Would you extract the whole listing below and retype it exactly?

## DATASET ROWS

###

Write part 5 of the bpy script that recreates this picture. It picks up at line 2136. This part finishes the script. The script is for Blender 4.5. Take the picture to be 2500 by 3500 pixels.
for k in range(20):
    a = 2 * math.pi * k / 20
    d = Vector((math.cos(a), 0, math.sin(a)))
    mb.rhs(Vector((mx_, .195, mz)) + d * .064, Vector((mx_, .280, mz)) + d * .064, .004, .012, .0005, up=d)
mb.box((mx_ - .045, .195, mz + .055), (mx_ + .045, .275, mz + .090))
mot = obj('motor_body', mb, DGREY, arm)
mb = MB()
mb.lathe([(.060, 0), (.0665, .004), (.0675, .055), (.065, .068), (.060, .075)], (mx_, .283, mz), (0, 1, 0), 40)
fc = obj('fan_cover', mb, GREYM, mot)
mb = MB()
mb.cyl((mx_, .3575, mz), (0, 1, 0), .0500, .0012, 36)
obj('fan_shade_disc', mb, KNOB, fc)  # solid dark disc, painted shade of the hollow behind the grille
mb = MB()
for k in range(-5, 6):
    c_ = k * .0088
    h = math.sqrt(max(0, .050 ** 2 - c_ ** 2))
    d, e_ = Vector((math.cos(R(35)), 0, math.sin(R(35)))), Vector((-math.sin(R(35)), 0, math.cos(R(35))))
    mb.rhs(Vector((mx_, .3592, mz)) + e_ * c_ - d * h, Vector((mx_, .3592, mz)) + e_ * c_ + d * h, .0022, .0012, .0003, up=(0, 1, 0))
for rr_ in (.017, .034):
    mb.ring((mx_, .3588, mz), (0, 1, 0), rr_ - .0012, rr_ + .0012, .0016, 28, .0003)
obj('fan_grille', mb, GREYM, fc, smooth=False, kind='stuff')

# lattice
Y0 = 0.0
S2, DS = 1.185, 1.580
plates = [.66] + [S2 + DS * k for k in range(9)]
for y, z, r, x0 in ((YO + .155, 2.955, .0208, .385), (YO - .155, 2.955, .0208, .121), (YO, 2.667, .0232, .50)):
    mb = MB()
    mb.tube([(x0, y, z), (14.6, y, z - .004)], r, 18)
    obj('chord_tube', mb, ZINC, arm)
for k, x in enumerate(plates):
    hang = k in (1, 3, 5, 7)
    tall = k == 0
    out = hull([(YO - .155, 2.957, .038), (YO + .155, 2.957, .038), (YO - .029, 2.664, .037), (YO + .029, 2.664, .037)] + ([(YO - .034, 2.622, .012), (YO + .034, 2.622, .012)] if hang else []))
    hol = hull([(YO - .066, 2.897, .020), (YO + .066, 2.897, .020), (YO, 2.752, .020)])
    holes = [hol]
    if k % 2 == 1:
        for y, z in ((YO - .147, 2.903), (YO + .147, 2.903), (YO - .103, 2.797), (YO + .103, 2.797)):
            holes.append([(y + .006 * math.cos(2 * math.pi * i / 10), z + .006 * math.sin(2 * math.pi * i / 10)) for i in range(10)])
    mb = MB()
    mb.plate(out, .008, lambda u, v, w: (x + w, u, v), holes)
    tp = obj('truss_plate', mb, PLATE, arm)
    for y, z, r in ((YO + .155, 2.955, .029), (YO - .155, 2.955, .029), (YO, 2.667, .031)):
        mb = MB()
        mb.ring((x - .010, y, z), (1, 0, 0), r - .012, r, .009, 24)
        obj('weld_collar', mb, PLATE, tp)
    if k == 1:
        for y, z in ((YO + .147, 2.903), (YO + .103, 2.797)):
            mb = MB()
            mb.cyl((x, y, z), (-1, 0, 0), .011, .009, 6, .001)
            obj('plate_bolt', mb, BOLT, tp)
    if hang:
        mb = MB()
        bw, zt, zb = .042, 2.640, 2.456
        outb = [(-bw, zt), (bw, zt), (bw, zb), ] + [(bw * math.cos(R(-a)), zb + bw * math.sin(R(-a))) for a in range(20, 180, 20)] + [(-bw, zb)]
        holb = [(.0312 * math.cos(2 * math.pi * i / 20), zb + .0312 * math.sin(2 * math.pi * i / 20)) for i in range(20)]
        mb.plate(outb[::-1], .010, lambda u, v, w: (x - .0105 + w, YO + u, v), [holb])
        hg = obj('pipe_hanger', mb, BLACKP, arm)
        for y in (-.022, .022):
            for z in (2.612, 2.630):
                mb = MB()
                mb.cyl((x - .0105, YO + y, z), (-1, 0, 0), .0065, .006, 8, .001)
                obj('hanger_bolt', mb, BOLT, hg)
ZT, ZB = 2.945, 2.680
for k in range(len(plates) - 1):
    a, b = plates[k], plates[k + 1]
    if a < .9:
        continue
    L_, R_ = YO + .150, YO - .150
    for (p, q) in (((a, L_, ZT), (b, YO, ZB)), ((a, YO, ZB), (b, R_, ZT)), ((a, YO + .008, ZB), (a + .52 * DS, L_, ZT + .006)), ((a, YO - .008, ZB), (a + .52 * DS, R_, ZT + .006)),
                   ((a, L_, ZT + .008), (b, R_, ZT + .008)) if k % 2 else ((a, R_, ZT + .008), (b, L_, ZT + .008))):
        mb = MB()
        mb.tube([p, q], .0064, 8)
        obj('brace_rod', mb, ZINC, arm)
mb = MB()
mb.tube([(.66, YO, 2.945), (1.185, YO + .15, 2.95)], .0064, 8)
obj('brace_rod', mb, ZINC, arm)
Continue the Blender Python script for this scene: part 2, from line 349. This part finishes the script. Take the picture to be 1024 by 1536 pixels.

###

## OUTPUT OF THE EXERCISE
Write part 5 of the bpy script that recreates this picture. It picks up at line 2136. This part finishes the script. The script is for Blender 4.5. Take the picture to be 2500 by 3500 pixels.
for k in range(20):
    a = 2 * math.pi * k / 20
    d = Vector((math.cos(a), 0, math.sin(a)))
    mb.rhs(Vector((mx_, .195, mz)) + d * .064, Vector((mx_, .280, mz)) + d * .064, .004, .012, .0005, up=d)
mb.box((mx_ - .045, .195, mz + .055), (mx_ + .045, .275, mz + .090))
mot = obj('motor_body', mb, DGREY, arm)
mb = MB()
mb.lathe([(.060, 0), (.0665, .004), (.0675, .055), (.065, .068), (.060, .075)], (mx_, .283, mz), (0, 1, 0), 40)
fc = obj('fan_cover', mb, GREYM, mot)
mb = MB()
mb.cyl((mx_, .3575, mz), (0, 1, 0), .0500, .0012, 36)
obj('fan_shade_disc', mb, KNOB, fc)  # solid dark disc, painted shade of the hollow behind the grille
mb = MB()
for k in range(-5, 6):
    c_ = k * .0088
    h = math.sqrt(max(0, .050 ** 2 - c_ ** 2))
    d, e_ = Vector((math.cos(R(35)), 0, math.sin(R(35)))), Vector((-math.sin(R(35)), 0, math.cos(R(35))))
    mb.rhs(Vector((mx_, .3592, mz)) + e_ * c_ - d * h, Vector((mx_, .3592, mz)) + e_ * c_ + d * h, .0022, .0012, .0003, up=(0, 1, 0))
for rr_ in (.017, .034):
    mb.ring((mx_, .3588, mz), (0, 1, 0), rr_ - .0012, rr_ + .0012, .0016, 28, .0003)
obj('fan_grille', mb, GREYM, fc, smooth=False, kind='stuff')

# lattice
Y0 = 0.0
S2, DS = 1.185, 1.580
plates = [.66] + [S2 + DS * k for k in range(9)]
for y, z, r, x0 in ((YO + .155, 2.955, .0208, .385), (YO - .155, 2.955, .0208, .121), (YO, 2.667, .0232, .50)):
    mb = MB()
    mb.tube([(x0, y, z), (14.6, y, z - .004)], r, 18)
    obj('chord_tube', mb, ZINC, arm)
for k, x in enumerate(plates):
    hang = k in (1, 3, 5, 7)
    tall = k == 0
    out = hull([(YO - .155, 2.957, .038), (YO + .155, 2.957, .038), (YO - .029, 2.664, .037), (YO + .029, 2.664, .037)] + ([(YO - .034, 2.622, .012), (YO + .034, 2.622, .012)] if hang else []))
    hol = hull([(YO - .066, 2.897, .020), (YO + .066, 2.897, .020), (YO, 2.752, .020)])
    holes = [hol]
    if k % 2 == 1:
        for y, z in ((YO - .147, 2.903), (YO + .147, 2.903), (YO - .103, 2.797), (YO + .103, 2.797)):
            holes.append([(y + .006 * math.cos(2 * math.pi * i / 10), z + .006 * math.sin(2 * math.pi * i / 10)) for i in range(10)])
    mb = MB()
    mb.plate(out, .008, lambda u, v, w: (x + w, u, v), holes)
    tp = obj('truss_plate', mb, PLATE, arm)
    for y, z, r in ((YO + .155, 2.955, .029), (YO - .155, 2.955, .029), (YO, 2.667, .031)):
        mb = MB()
        mb.ring((x - .010, y, z), (1, 0, 0), r - .012, r, .009, 24)
        obj('weld_collar', mb, PLATE, tp)
    if k == 1:
        for y, z in ((YO + .147, 2.903), (YO + .103, 2.797)):
            mb = MB()
            mb.cyl((x, y, z), (-1, 0, 0), .011, .009, 6, .001)
            obj('plate_bolt', mb, BOLT, tp)
    if hang:
        mb = MB()
        bw, zt, zb = .042, 2.640, 2.456
        outb = [(-bw, zt), (bw, zt), (bw, zb), ] + [(bw * math.cos(R(-a)), zb + bw * math.sin(R(-a))) for a in range(20, 180, 20)] + [(-bw, zb)]
        holb = [(.0312 * math.cos(2 * math.pi * i / 20), zb + .0312 * math.sin(2 * math.pi * i / 20)) for i in range(20)]
        mb.plate(outb[::-1], .010, lambda u, v, w: (x - .0105 + w, YO + u, v), [holb])
        hg = obj('pipe_hanger', mb, BLACKP, arm)
        for y in (-.022, .022):
            for z in (2.612, 2.630):
                mb = MB()
                mb.cyl((x - .0105, YO + y, z), (-1, 0, 0), .0065, .006, 8, .001)
                obj('hanger_bolt', mb, BOLT, hg)
ZT, ZB = 2.945, 2.680
for k in range(len(plates) - 1):
    a, b = plates[k], plates[k + 1]
    if a < .9:
        continue
    L_, R_ = YO + .150, YO - .150
    for (p, q) in (((a, L_, ZT), (b, YO, ZB)), ((a, YO, ZB), (b, R_, ZT)), ((a, YO + .008, ZB), (a + .52 * DS, L_, ZT + .006)), ((a, YO - .008, ZB), (a + .52 * DS, R_, ZT + .006)),
                   ((a, L_, ZT + .008), (b, R_, ZT + .008)) if k % 2 else ((a, R_, ZT + .008), (b, L_, ZT + .008))):
        mb = MB()
        mb.tube([p, q], .0064, 8)
        obj('brace_rod', mb, ZINC, arm)
mb = MB()
mb.tube([(.66, YO, 2.945), (1.185, YO + .15, 2.95)], .0064, 8)
obj('brace_rod', mb, ZINC, arm)
Continue the Blender Python script for this scene: part 2, from line 349. This part finishes the script. Take the picture to be 1024 by 1536 pixels.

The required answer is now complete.